Still, it made a change from her falling on the floor. Or sitting in the Royal Opera House canteen taking part in a how much hot chocolate can I scald you with competition with her mother, the Baroness. (For the record, the Baroness won by a completely doused left leg and partially stained right boob).

Hot chocolate.jpg
Weapon Of Mass Destruction

I so hope I get a gig at the village hall run by a woman who spoke at the recent Essex On Tour showcase. She was dressed head to foot in bright red. She had Enid Blyton hair, Dorothy's shoes and an Alf-Roberts look-alike husband. I missed the opening of her speech, but caught the part about acts she had booked.

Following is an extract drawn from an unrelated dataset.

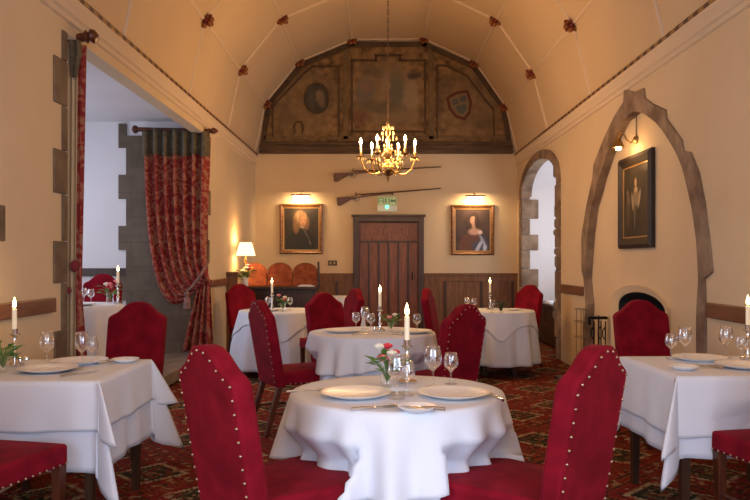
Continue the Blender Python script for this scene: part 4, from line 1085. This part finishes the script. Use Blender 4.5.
x, y, z = on(387, 387); posy(x, y, z, 'small vase of red and white flowers on the nearest round table', [redpet, whitepet, redpet, pink, redpet, whitepet], 26, 3, 1.15)
x, y, z = on(391, 331.5); posy(x, y, z, 'small vase of green foliage and a few buds on the middle round table', [pink, whitepet], 22, 4, 1.0)
x, y, z = on(283, 311); posy(x, y, z, 'small vase of pink and cream flowers on the far left table', [pink, whitepet, pink, redpet], 18, 5, 1.15)
x, y, z = on(501, 313); posy(x, y, z, 'little dark green plant beside the candle on the far right table', [], 30, 6, .95, leafd)
x, y, z = on(3, 372); posy(x, y, z, 'leafy green arrangement at the left edge of the left square table', [], 34, 7, 1.1)
posy(PX(110, 7.35), 7.35, ZC+.15, 'vase of bright pink flowers on the table in the raised bay', [pink, whitepet, pink, redpet, pink], 16, 8, 1.4)
posy(-1.98, 10.93, .93, 'white and green flower arrangement at the foot of the table lamp', [whitepet, whitepet, pink, whitepet, redpet], 34, 9, 2.0, leaf, china)
# shakers
def shaker_proto():
    t = thing('condiment_shaker', '', 'shaker')
    MB().lathe([(.015, 0), (.017, .01), (.014, .045)], 12).build('jar', glass, t, smooth=True)
    MB().lathe([(.015, .045), (.014, .058), (.004, .066)], 12).build('lid', silver, t, smooth=True)
    return Proto(t)
SH = shaker_proto()
SH.put(on(20, 369), 0, 'small glass shaker left of its twin by the candlestick on the left square table', 'shakers')
SH.put(on(26.5, 368), 0, 'small glass shaker right of its twin by the candlestick on the left square table', 'shakers')
SH.put(on(374.5, 334.5), 0, 'small glass shaker in front of the candlestick on the middle table', 'shakers')
# cutlery
def knife_proto():
    t = thing('table_knife', '', 'knife')
    MB().prism([(-.008, -.02), (.006, -.02), (.011, .03), (.010, .09), (.0, .12), (-.008, .09)], .003, .005, 'z').build('blade', steel, t)
    MB().taper((0, 0, 0), (0, .0, .001), .001, .001).v
    b = MB(); b.tube([(0, -.115, .006), (0, -.07, .007), (0, -.018, .005)], [.007, .0065, .004], 8); b.build('handle', steel, t, smooth=True)
    return Proto(t)
def fork_proto():
    t = thing('table_fork', '', 'fork')
    b = MB(); b.tube([(0, -.10, .004), (0, -.03, .005), (0, .04, .004)], [.006, .0035, .003], 8); b.build('handle', steel, t, smooth=True)
    b = MB(); b.box(-.012, .012, .04, .058, .003, .0055)
    for k in range(4): b.box(-.012+k*.0068, -.0085+k*.0068, .058, .10, .003, .005)
    b.build('tines', steel, t)
    return Proto(t)
KN = knife_proto(); FK = fork_proto()
GK = 'cutlery on the tables'
KN.put(on(378, 408), radians(-62), 'knife lying in front of the left plate on the nearest table', GK)
KN.put((on(417, 411)[0], on(417, 411)[1], ZC+.012), radians(60), 'knife resting across the small side plate on the nearest table', GK)
FK.put(on(309, 391), radians(-70), 'fork lying at the left rim of the nearest table', GK)
FK.put(on(494, 397), radians(12), 'fork lying at the right rim of the nearest table', GK)
KN.put(on(80, 374), radians(-28), 'knife lying right of the front plate on the left square table', GK)
KN.put(on(112, 361.5), radians(-20), 'knife beside the back plate on the left square table', GK)
FK.put(on(122, 362), radians(-20), 'fork beside the side plate on the left square table', GK)
KN.put((1.75, 3.98, ZC), radians(30), 'knife left of the front plate on the right square table', GK)
KN.put((.08, 5.72, ZC), radians(60), 'knife near the front rim of the middle table', GK)
FK.put((-.12, 5.72, ZC), radians(-65), 'fork near the front rim of the middle table', GK)
# folded napkins on the serving cabinet, etc.

# ------------------------------------------------------------------ cupboard in the recess
t = thing('low_cupboard', 'low dark wooden cupboard standing in the window recess', 'cupboard', (0, 0, 0))
b = MB(); b.box(XR+.20, XR+.75, 10.12, 12.30, .03, .62); b.build('carcase', darkwood, t, bevel=.006)
MB().box(XR+.15, XR+.78, 10.10, 12.34, .62, .65).build('top', darkwood, t, bevel=.006)
for i in range(3):
    dd = MB().box(XR+.185, XR+.205, 10.2+i*.69, 10.82+i*.69, .08, .58).build('door', darkwood, t, bevel=.005)
    MB().ball((XR+.178, 10.75+i*.69, .34), .014, 8).build('knob', brass, dd, smooth='all')
tag(MB().box(XR+.18, XR+.5, 11.2, 11.6, .652, .672).box(XR+.2, XR+.48, 11.24, 11.56, .672, .69).build('folded_napkin', linen, None, bevel=.008), 'stack of folded white napkins on the cupboard in the window recess', 'napkin')
tag(MB().lathe([(.001, 0), (.06, 0), (.09, .02), (.095, .022)], 24, (XR+.36, 10.62, .651)).build('serving_dish', china, None, smooth=True), 'white dish on the near end of the cupboard in the window recess', 'dish')
tag(MB().box(-1.20, -.96, 10.86, 11.1, .931, .945).box(-1.18, -1.0, 10.88, 11.08, .945, .957).build('folded_napkin', linen, None, bevel=.005), 'folded white napkins on the right end of the sideboard', 'napkin')

# ------------------------------------------------------------------ fireside things
d0 = 7.62
t = thing('fireside_stand', 'black iron companion stand with fire tools beside the fireplace', 'fire tools', (2.36, 7.95, .025))
MB().lathe([(.10, 0), (.10, .012), (.03, .03), (.012, .05)], 16).build('base', iron, t, smooth=True)
MB().tube([(0, 0, .03), (0, 0, .70)], .010, 8).build('post', iron, t, smooth=True)
MB().box(-.11, .09, -.03, .03, .66, .69).box(-.115, -.09, -.03, .03, .60, .69).build('crossbar', iron, t, bevel=.006)
for q, (dx, dy) in enumerate(((-.06, -.04), (.06, -.04), (.04, .05), (-.04, .05))):
    b = MB(); b.tube([(dx, dy, .12), (dx, dy, .64)], .007, 6); b.tube([(dx, dy, .58), (dx-.03, dy, .54), (dx-.03, dy, .48), (dx, dy, .44)], .007, 6)
    b.box(dx-.02, dx+.02, dy-.012, dy+.012, .07, .14); b.build('fire_tool', iron, t)
t = thing('wire_rack', 'thin wire plate rack standing against the left leg of the pointed arch', 'rack', (2.36, 8.45, 0))
wire = mat('wire', (.20, .16, .12), .35, .8)
b = MB()
for yy, xx in ((-.10, -.08), (.10, -.08), (-.10, .0), (.10, .0)): b.tube([(xx, yy, .0), (xx, yy, .76)], .004, 6)
b.build('uprights', wire, t)
for k, z_ in enumerate((.15, .44, .62, .76)):
    b = MB(); b.tube([(-.10, -.12, z_), (.0, -.12, z_), (.0, .12, z_), (-.10, .12, z_), (-.10, -.12, z_)], .004, 6); b.build('shelf_loop', wire, t)

# ------------------------------------------------------------------ light
def area(loc, rot, sx, sy, e, c, name='daylight'):
    l = bpy.data.lights.new(name, 'AREA'); l.shape = 'RECTANGLE'; l.size = sx; l.size_y = sy; l.energy = e; l.color = c
    o = bpy.data.objects.new(name, l); col.objects.link(o); o.location = loc; o.rotation_euler = rot; return o
DAY = (.66, .79, 1.0)
area((-.95, YR-.05, 1.7), (radians(65), 0, 0), 1.7, 2.0, 32, DAY)           # rear windows, facing +y
area((1.17, YR-.05, 1.7), (radians(65), 0, 0), 1.75, 2.0, 32, DAY)
area((XL-.2, -.9, 1.7), (0, radians(-65), 0), 1.8, 2.6, 125, DAY)           # left side window, facing +x
area((XR+.15, -.9, 1.7), (0, radians(65), 0), 1.8, 2.6, 125, DAY)            # right side window, facing -x
area((XBY-.03, 7.2, 1.85), (0, radians(-75), 0), 1.7, 3.2, 38, (.80, .84, 1.0))  # bay window, facing +x
area((XW+.03, 11.17, 1.72), (0, radians(90), 0), 1.5, 1.6, 24, (.96, .96, 1.0))  # recess window, facing -x
spot((.1, .2, 3.9), 48, .25, (1, .47, .15))       # unseen warm fill light above the viewpoint, added to warm the near walls
W = bpy.data.worlds.new('World'); bpy.context.scene.world = W; W.use_nodes = True
W.node_tree.nodes['Background'].inputs[0].default_value = (.62, .74, 1, 1); W.node_tree.nodes['Background'].inputs[1].default_value = .5

# ------------------------------------------------------------------ camera
cam = bpy.data.cameras.new('camera'); cam.sensor_width = 36; cam.lens = F/750*36; cam.shift_x = -4/750; cam.shift_y = 11/750
co = bpy.data.objects.new('camera', cam); col.objects.link(co); co.location = (0, 0, EYE); co.rotation_euler = (pi/2, 0, 0)
cam.clip_start = .05
sc = bpy.context.scene; sc.camera = co
sc.view_settings.view_transform = 'Standard'; sc.view_settings.look = 'None'; sc.view_settings.gamma = 1; sc.view_settings.exposure = 0.38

"We've had everything through my hall. A disabled performer who we nicknamed Hattie Jacques In A Wheelchair. She was loved, apparently, by Yehudi Menhuin. And who will ever forget - sorry, my fellow councilors won't know I'm talking about, unless they do - the trio. One in a kilt, one in baggy stockings and the other just funny because he was so tall. They ended their playing of all sorts of things on all sorts of musical instruments with the funny one upside down, head in a goldfish bowl with a goldfish in it, playing his violin perfectly in front. Of course, they aren't a trio any more because he died earlier this year. The other two are carrying on, but that's a Duo, of course, and you may definitely want a trio and, as part of the nature of the scheme, you are entitled to that. Perfectly entitled to it."

I thought: in a minute she'll be calling for an exhumation to ensure you get the trio if you want it.

Imagine the Grand Finale now. The goldfish wouldn't forget that every three seconds.